Misconceptions About Retirement Strategies
“There are many ways to implement a successful retirement strategy. One of them is too carefully map out a sensible financial plan and then stick to it through thick and thin. Another is just to wing it, using your intuition and gut feelings, and hope for the best.”
There are way too many people who choose to go with their gut, when planning for retirement. Investopedia’s recent article entitled “Counterintuitive Retirement Strategies” discussed some big misconceptions people commonly believe when it comes to retirement planning.
The first myth is that you should constantly be moving in and out of stocks, timing the market and that a buy-and-hold strategy is really a losing one. However, many studies have repeatedly shown that it is often less risky to hold stocks for longer periods. You know, it is tough to find a 10-year period when the stock market had a negative return. Stocks and real estate are the two big asset classes that have outpaced inflation over time, and-even with a few bearish periods- they’ve slowly gone up in value and will likely continue to do the same.
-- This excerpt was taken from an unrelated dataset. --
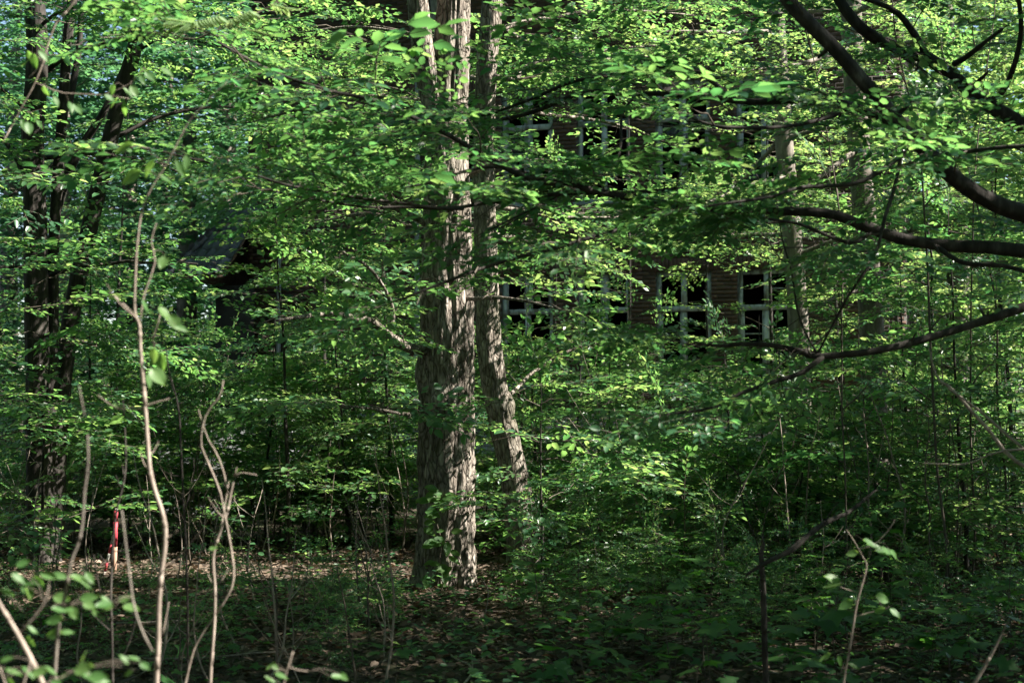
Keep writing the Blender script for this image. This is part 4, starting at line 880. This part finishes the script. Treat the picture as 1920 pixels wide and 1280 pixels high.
scatter(SPL, rand_spots(64, 1200, 1990, 11.5, 20), "leafy sapling in the dark thicket", "leafy saplings in the right thicket", "sapling")
scatter(SPL, rand_spots(14, 430, 1400, 9.6, 12.0), "ankle-high sapling in shade", "saplings around the trunk foot", "sapling", .35, .6)
scatter(SPL, rand_spots(46, 960, 1940, 8.2, 12.5), "low leafy shoot on the dark floor", "low shoots on the right floor", "shoot", .28, .5)
scatter(SPL, rand_spots(30, -20, 900, 8.0, 11.6), "low leafy shoot on the dim floor", "low shoots on the left floor", "shoot", .22, .4)
scatter(BARE, rand_spots(44, -40, 740, 7.2, 12.5), "thin bare stem in the foreground", "bare stems in the left foreground", "bare stem", .55, 1.1, .16)
scatter(BARE, rand_spots(34, 0, 800, 13, 18), "thin bare stem among sunny saplings", "bare stems left of the big trunk", "bare stem", .9, 1.3, .1)
scatter(BARE, rand_spots(36, 1250, 1950, 10.5, 17), "thin upright stem in the thicket", "bare stems in the right thicket", "bare stem", 1.0, 1.7, .08)
scatter(BARE, rand_spots(20, 940, 1300, 15, 21), "thin stem before the plinth", "pale stems before the plinth", "bare stem", .8, 1.2, .08)

# ------------------------------------------------------------------ single leaves as objects
def leaf_mesh(name, width, tint, curl, mat, n=6, serr=0.0):
    V = []; T = []
    for i in range(n + 1):
        u = i / n; w = width * math.sin(math.pi * u ** .8) ** .8 * .5 + (.004 if 0 < i < n else 0); w *= 1 + serr * (i % 2)
        for s in (-1, -.5, 0, .5, 1): V.append([u, s * w, .10 * abs(s) * width - curl * u * u + .012 * math.sin(u * 9) * abs(s)])
        T += [tint + .1, tint, tint + .15, tint, tint + .1]
    q = [[i * 5 + j, (i + 1) * 5 + j, (i + 1) * 5 + j + 1, i * 5 + j + 1] for i in range(n) for j in range(4)]
    me = make_mesh(name, V, [np.array(q)], np.clip(T, 0, 1), True); me.materials.append(M[mat]); return me
LEAFM = [leaf_mesh('leaf', w, t, c, 'leaf_pale') for w, t, c in ((.56, .3, .10), (.50, .5, .22), (.62, .65, .05), (.46, .45, .35))]
PALE = [leaf_mesh('leaflet', w, t, c, 'leaf_bright', 4) for w, t, c in ((.30, .8, .06), (.34, .6, .15))]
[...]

However, that doesn’t mean you can simply fund and forget. Periodically monitor your portfolio and its performance.
Another misconception is that if I don’t sell a losing position, then I don’t have a loss. That is just hogwash. You’re losing money on a declining stock, despite the fact that don’t sell it. You won’t be able to claim a loss on your tax return, if you don’t actually divest. However, the difference between realized and recognized losses is only for taxes. Your actual loss is the same, no matter what is recognized on your tax return.
Myth Number Three is that you can just let your money managers handle it. While professional portfolio management is a good choice in making cases, you still need to be personally engaged in the management of your finances.
Another misconception is that your Social Security benefits will be enough to pay for your retirement years. This is not true. The average monthly Social Security payment for retirees was only $1,471 in June 2019. Benefits vary a lot, but your benefits were never designed to be more than 40% of your pre-retirement wages.
The next myth is that you should put all of my retirement money in totally secure income-oriented investments, especially after you retire. That is not necessarily true. Low-risk vehicles, of course, are more of a priority at this point in your life. However, most retirees should have at least some of their savings in growth and equities in some form, either through individual stocks or mutual funds.
The final misconception is that retirement is a long way away, and so you needn’t worry about it for a while. This is a very dangerous myth, because you’ll be poor and dependent on relatives if you don’t get this straightened out ASAP. It takes time for your investments to grow to what they’ll need to keep you through your retirement.